Wherever the string "scene" appears, copy the whole line.

※ ※ ※

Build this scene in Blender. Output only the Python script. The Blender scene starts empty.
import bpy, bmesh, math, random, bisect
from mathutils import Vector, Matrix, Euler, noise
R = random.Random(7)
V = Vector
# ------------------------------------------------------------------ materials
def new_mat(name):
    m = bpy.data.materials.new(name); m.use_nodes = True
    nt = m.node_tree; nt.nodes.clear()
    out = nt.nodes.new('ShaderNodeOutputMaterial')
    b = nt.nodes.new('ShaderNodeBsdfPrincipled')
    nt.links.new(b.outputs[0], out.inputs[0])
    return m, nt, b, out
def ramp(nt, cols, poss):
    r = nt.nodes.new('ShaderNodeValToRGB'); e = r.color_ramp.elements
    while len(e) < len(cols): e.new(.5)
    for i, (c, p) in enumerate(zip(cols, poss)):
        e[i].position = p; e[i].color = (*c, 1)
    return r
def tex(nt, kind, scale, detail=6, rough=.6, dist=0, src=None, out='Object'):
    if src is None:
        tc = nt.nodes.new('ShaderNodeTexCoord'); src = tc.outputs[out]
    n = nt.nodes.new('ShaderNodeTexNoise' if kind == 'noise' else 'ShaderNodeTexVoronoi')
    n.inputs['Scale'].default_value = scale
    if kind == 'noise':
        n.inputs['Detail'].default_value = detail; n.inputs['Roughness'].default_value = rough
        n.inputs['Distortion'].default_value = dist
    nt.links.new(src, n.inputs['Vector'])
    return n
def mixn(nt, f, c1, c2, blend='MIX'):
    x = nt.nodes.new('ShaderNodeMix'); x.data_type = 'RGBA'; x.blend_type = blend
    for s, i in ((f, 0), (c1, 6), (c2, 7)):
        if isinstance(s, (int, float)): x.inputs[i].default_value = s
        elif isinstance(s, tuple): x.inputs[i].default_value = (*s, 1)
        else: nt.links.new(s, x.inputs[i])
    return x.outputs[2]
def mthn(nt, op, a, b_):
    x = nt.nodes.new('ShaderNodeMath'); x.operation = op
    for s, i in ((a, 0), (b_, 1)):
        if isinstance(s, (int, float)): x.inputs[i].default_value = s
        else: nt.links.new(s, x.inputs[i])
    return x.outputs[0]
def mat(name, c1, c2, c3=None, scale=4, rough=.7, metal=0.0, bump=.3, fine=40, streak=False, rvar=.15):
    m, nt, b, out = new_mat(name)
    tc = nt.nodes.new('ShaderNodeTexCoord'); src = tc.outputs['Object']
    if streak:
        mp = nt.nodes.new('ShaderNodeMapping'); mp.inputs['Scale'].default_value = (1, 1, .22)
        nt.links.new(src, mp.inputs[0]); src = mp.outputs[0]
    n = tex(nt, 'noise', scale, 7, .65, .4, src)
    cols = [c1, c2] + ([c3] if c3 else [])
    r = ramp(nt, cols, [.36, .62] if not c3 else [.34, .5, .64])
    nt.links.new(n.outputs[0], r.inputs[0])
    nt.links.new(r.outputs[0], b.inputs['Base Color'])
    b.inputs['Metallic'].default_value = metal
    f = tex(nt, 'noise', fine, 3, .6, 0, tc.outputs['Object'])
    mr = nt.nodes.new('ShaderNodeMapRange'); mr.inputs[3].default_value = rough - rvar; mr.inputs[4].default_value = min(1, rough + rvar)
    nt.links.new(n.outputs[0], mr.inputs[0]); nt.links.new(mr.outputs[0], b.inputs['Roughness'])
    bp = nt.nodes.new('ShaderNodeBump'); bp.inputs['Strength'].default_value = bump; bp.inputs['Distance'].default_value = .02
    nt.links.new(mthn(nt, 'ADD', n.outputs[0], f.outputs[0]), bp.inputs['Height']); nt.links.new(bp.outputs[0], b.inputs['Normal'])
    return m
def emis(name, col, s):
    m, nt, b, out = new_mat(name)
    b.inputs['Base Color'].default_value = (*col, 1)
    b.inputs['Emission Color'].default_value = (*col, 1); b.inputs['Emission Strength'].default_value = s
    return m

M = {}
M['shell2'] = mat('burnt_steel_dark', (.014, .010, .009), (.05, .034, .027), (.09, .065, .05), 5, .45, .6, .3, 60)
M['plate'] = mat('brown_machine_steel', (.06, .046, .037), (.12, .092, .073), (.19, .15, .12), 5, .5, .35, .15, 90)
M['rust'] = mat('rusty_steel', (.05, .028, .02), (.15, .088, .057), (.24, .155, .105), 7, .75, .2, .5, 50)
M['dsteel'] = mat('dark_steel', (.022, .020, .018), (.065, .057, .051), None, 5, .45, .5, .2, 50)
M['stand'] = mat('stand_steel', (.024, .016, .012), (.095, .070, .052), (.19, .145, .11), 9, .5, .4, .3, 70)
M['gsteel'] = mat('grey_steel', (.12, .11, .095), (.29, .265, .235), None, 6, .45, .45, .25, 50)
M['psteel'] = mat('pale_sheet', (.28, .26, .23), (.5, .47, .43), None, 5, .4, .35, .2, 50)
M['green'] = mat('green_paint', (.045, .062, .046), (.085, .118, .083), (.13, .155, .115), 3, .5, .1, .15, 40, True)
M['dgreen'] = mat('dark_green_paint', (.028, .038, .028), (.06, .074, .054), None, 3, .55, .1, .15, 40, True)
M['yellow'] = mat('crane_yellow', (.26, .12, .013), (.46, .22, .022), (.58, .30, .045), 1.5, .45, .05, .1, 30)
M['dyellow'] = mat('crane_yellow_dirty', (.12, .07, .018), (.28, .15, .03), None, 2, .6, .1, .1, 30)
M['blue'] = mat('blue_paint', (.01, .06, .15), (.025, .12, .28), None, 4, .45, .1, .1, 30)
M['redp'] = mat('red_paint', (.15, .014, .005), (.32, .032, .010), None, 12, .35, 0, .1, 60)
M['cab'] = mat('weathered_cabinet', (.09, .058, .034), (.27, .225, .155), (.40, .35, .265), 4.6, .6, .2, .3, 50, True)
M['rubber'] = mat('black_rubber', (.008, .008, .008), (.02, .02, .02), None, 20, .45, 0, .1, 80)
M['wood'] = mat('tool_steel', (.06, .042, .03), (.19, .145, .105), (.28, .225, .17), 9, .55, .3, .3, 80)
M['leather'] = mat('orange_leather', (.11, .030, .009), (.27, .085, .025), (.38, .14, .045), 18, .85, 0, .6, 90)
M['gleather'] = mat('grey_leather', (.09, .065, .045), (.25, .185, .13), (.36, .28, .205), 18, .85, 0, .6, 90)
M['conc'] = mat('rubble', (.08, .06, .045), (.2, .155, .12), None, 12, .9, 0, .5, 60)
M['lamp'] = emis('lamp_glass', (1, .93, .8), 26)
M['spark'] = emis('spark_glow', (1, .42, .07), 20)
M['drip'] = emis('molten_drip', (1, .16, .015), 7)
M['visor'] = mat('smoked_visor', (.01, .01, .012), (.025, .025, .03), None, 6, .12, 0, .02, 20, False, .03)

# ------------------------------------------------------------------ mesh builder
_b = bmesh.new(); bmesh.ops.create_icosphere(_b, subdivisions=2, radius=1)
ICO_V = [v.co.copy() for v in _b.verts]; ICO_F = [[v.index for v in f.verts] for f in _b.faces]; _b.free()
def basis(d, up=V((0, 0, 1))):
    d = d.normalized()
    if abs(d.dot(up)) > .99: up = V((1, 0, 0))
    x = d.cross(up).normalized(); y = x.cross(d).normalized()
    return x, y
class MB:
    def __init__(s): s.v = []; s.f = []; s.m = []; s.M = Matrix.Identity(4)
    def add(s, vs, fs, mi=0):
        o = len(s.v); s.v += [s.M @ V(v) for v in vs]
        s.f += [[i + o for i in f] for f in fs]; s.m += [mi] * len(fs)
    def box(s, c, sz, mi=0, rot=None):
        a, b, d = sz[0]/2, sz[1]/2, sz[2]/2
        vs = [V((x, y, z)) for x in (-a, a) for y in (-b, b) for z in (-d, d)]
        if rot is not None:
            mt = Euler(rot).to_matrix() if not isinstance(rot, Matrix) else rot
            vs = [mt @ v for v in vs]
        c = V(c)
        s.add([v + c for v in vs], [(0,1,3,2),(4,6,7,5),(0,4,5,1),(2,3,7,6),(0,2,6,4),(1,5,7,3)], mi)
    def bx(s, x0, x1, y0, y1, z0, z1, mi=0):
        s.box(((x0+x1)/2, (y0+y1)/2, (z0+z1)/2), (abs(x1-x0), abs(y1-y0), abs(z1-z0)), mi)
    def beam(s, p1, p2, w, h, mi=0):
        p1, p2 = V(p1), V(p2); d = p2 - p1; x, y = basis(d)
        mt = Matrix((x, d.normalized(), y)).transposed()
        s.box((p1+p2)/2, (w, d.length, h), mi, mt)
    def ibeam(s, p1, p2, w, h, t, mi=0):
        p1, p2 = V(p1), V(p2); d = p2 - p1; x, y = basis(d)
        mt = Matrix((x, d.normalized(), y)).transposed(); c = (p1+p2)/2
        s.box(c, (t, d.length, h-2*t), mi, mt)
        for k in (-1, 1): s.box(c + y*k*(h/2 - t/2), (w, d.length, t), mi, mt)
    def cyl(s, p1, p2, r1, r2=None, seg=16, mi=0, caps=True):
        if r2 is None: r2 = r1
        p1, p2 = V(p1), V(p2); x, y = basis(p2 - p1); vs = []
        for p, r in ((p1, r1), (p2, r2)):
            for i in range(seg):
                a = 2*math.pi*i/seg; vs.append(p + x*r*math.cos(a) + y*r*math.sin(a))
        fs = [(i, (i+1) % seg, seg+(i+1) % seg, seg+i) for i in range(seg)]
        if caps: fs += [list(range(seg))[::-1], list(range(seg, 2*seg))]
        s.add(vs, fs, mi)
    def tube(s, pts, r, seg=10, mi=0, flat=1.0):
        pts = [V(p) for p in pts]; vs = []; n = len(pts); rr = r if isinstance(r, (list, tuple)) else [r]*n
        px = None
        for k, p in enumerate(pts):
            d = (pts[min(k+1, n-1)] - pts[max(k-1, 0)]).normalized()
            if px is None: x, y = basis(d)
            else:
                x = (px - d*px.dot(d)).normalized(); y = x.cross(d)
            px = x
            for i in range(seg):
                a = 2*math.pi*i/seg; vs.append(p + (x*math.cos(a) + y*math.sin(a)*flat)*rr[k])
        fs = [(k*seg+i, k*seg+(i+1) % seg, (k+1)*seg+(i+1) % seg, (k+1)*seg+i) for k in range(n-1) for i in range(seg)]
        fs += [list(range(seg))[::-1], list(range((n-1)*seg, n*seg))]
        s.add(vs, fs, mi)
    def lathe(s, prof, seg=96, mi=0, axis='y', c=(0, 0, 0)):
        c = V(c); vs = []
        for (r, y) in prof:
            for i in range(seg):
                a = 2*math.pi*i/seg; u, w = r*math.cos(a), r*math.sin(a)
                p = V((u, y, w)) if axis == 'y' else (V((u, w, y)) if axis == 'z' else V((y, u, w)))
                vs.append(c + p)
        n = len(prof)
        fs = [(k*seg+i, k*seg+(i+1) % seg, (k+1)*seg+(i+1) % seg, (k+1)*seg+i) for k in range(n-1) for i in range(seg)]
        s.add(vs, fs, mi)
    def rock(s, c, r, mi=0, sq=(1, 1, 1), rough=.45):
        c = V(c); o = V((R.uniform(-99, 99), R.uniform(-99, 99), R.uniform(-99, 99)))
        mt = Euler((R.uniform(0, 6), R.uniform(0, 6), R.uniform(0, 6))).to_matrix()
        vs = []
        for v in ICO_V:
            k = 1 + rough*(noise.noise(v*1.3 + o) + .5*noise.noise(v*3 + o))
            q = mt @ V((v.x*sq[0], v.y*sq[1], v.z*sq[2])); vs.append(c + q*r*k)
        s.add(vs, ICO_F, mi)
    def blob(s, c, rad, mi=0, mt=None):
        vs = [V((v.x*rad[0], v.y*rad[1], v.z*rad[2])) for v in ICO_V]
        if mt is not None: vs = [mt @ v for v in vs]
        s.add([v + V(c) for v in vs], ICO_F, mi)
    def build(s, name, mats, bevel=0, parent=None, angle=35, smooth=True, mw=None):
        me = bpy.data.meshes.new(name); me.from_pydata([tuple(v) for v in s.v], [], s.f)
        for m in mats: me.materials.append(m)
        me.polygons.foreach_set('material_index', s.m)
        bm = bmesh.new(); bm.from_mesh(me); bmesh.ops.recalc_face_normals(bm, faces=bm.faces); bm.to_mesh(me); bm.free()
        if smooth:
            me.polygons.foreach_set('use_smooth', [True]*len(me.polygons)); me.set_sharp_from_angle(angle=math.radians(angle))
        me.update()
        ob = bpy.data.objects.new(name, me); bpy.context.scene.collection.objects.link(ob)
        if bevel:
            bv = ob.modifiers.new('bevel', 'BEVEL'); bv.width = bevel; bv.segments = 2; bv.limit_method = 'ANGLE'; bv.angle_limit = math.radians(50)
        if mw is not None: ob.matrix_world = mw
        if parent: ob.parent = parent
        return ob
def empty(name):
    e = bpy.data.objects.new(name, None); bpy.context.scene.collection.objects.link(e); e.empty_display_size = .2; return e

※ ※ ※

#### Result of this task
Build this scene in Blender. Output only the Python script. The Blender scene starts empty.
        ob = bpy.data.objects.new(name, me); bpy.context.scene.collection.objects.link(ob)
    e = bpy.data.objects.new(name, None); bpy.context.scene.collection.objects.link(e); e.empty_display_size = .2; return e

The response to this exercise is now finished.